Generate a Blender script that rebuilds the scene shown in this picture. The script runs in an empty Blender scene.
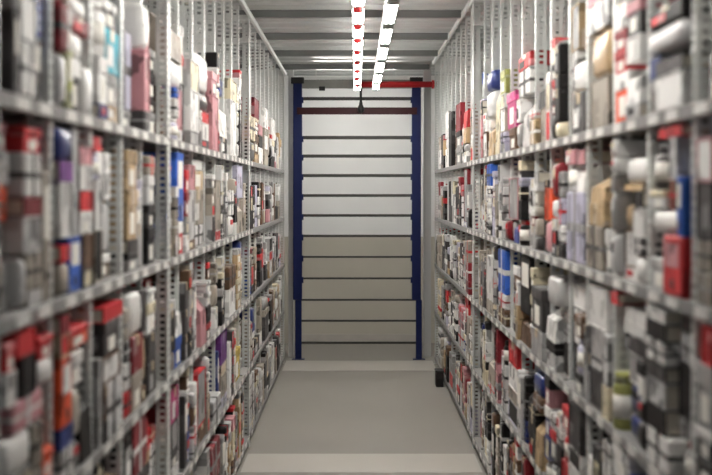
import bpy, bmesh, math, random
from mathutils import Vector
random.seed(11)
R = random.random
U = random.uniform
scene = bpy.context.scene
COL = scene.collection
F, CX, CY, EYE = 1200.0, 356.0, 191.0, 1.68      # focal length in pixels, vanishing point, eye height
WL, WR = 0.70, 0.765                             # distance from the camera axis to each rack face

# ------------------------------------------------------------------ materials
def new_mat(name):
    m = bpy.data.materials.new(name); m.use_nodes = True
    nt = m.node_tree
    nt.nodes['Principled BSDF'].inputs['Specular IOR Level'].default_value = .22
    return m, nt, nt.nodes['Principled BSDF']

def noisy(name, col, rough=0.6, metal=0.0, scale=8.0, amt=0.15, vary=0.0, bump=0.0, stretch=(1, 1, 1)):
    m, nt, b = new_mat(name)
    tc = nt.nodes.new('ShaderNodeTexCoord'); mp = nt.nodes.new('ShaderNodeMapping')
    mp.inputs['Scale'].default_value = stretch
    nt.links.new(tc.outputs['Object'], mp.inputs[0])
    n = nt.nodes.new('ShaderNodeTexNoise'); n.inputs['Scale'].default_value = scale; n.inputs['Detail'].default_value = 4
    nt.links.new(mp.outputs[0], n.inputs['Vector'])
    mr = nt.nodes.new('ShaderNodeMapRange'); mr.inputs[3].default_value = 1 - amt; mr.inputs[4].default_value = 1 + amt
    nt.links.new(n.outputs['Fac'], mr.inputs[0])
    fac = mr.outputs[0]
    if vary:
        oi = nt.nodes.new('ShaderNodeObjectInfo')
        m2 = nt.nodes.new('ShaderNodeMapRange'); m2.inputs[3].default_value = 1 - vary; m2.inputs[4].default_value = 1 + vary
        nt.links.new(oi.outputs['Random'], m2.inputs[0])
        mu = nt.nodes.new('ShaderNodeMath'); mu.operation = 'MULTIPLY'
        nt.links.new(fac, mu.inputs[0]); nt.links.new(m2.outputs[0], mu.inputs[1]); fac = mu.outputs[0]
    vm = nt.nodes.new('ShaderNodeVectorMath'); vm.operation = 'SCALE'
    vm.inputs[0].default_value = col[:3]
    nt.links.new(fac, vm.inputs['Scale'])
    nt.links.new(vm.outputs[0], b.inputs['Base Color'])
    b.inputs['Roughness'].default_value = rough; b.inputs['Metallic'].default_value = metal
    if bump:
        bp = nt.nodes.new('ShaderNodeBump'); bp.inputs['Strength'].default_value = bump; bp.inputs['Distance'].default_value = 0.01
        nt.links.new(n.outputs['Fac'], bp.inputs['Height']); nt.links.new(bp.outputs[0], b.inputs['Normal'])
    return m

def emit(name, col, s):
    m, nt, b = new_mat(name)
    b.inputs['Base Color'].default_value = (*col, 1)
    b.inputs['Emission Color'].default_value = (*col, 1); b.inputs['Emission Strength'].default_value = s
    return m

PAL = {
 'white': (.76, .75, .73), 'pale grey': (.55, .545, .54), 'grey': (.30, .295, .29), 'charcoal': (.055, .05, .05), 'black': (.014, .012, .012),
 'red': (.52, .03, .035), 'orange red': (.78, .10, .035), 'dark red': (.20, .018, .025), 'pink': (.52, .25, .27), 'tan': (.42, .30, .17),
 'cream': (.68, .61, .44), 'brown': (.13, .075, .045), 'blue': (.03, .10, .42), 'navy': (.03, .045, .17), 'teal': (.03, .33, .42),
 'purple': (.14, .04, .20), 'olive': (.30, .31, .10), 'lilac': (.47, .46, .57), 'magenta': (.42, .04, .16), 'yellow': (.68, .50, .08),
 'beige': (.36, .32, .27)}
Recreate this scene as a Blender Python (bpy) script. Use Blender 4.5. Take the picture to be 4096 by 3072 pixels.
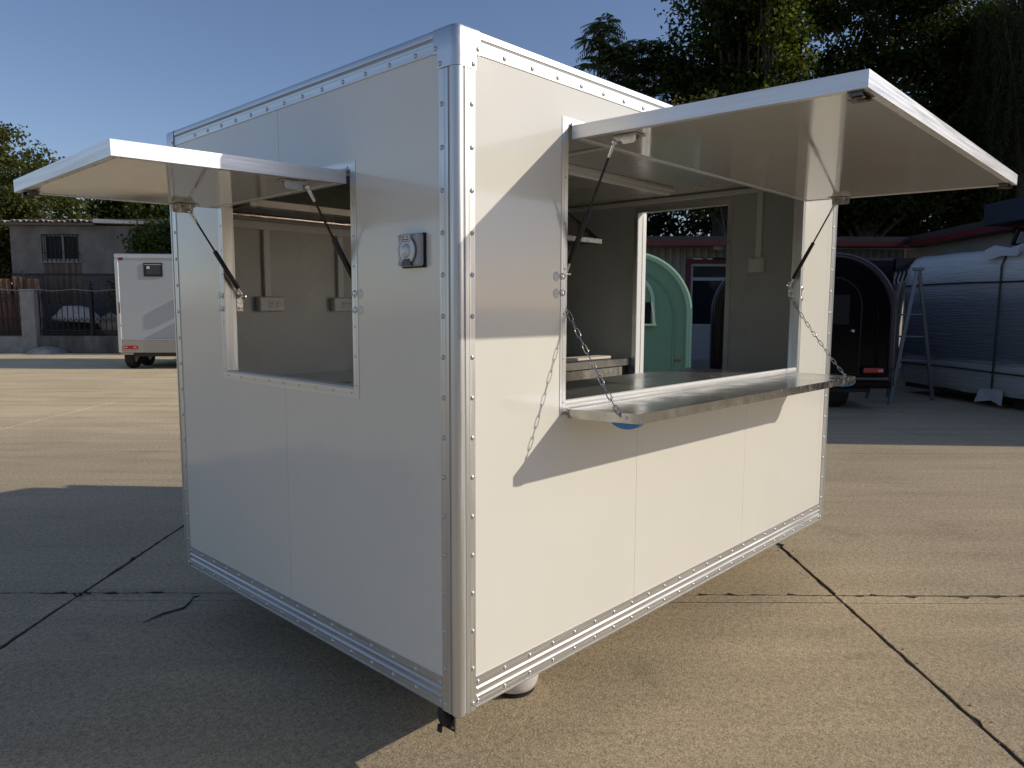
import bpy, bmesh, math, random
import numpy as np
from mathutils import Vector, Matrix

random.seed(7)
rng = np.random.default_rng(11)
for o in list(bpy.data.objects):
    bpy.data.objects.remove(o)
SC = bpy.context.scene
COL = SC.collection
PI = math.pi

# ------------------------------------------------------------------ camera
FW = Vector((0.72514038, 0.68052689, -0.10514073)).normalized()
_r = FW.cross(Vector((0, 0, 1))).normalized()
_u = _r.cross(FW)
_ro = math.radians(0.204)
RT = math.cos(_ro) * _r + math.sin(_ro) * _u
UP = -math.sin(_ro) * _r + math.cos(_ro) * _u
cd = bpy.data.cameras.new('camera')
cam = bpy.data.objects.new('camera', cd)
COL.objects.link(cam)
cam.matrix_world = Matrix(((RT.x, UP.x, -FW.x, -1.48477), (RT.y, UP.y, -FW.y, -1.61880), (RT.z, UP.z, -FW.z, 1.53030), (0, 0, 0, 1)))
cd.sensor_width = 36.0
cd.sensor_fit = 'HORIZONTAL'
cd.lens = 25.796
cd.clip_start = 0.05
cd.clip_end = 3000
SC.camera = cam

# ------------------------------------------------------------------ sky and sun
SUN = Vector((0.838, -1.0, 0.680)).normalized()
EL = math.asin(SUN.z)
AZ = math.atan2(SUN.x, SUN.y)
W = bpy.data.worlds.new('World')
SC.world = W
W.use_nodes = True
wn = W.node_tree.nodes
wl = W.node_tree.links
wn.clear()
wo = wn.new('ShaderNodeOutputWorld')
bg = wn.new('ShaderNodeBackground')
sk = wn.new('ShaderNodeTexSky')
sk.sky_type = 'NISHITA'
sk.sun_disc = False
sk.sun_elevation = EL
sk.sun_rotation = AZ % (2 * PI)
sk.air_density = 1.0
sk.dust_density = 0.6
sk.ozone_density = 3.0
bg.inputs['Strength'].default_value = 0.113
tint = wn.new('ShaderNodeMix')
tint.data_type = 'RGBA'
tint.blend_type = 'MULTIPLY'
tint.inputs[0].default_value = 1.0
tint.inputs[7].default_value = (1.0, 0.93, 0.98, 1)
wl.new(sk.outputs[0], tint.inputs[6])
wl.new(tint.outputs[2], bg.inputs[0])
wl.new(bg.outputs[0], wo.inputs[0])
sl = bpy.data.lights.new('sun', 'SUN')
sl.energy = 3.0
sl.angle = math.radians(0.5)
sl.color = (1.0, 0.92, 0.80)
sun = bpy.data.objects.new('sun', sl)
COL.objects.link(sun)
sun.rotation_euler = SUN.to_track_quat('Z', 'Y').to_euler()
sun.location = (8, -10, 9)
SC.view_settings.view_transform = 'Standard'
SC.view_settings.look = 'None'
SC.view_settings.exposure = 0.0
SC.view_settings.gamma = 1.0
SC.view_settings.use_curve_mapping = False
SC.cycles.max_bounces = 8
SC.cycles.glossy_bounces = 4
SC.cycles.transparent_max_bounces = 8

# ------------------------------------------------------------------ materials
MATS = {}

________

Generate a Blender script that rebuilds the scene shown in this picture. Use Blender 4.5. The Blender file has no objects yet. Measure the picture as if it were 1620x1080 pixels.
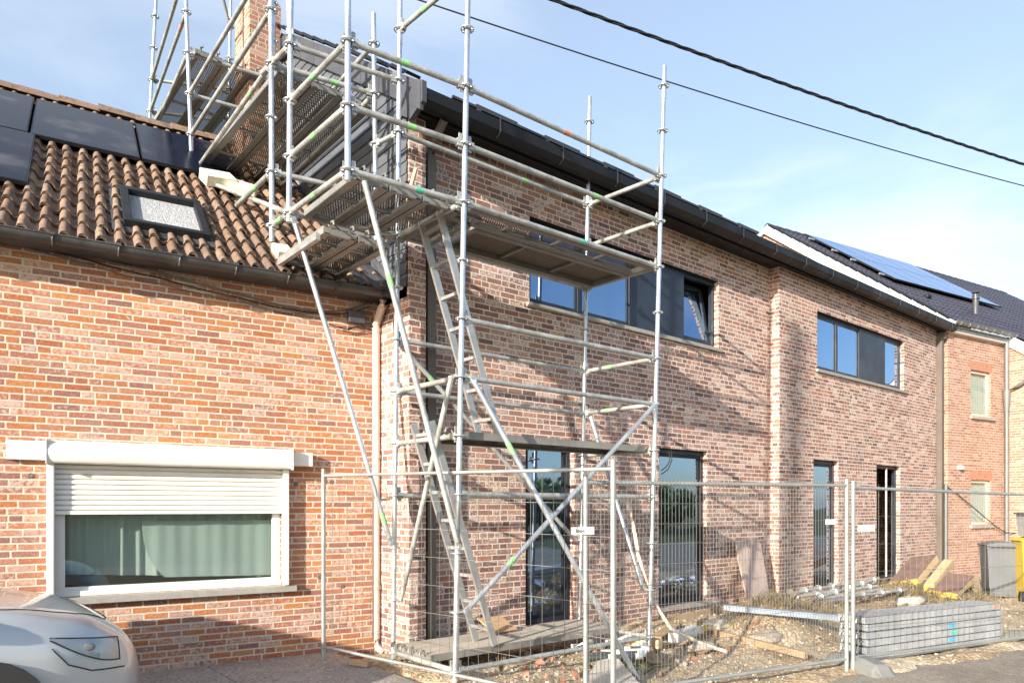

________

Look above for the line with "Recreate this scene"; quote it and every line after it, stopping after the line with "SC.camera = cam", exactly, with nothing added and without pictures.

Recreate this scene as a Blender Python (bpy) script. Use Blender 4.5. Take the picture to be 4096 by 3072 pixels.
import bpy, bmesh, math, random
import numpy as np
from mathutils import Vector, Matrix

random.seed(7)
rng = np.random.default_rng(11)
for o in list(bpy.data.objects):
    bpy.data.objects.remove(o)
SC = bpy.context.scene
COL = SC.collection
PI = math.pi

# ------------------------------------------------------------------ camera
FW = Vector((0.72514038, 0.68052689, -0.10514073)).normalized()
_r = FW.cross(Vector((0, 0, 1))).normalized()
_u = _r.cross(FW)
_ro = math.radians(0.204)
RT = math.cos(_ro) * _r + math.sin(_ro) * _u
UP = -math.sin(_ro) * _r + math.cos(_ro) * _u
cd = bpy.data.cameras.new('camera')
cam = bpy.data.objects.new('camera', cd)
COL.objects.link(cam)
cam.matrix_world = Matrix(((RT.x, UP.x, -FW.x, -1.48477), (RT.y, UP.y, -FW.y, -1.61880), (RT.z, UP.z, -FW.z, 1.53030), (0, 0, 0, 1)))
cd.sensor_width = 36.0
cd.sensor_fit = 'HORIZONTAL'
cd.lens = 25.796
cd.clip_start = 0.05
cd.clip_end = 3000
SC.camera = cam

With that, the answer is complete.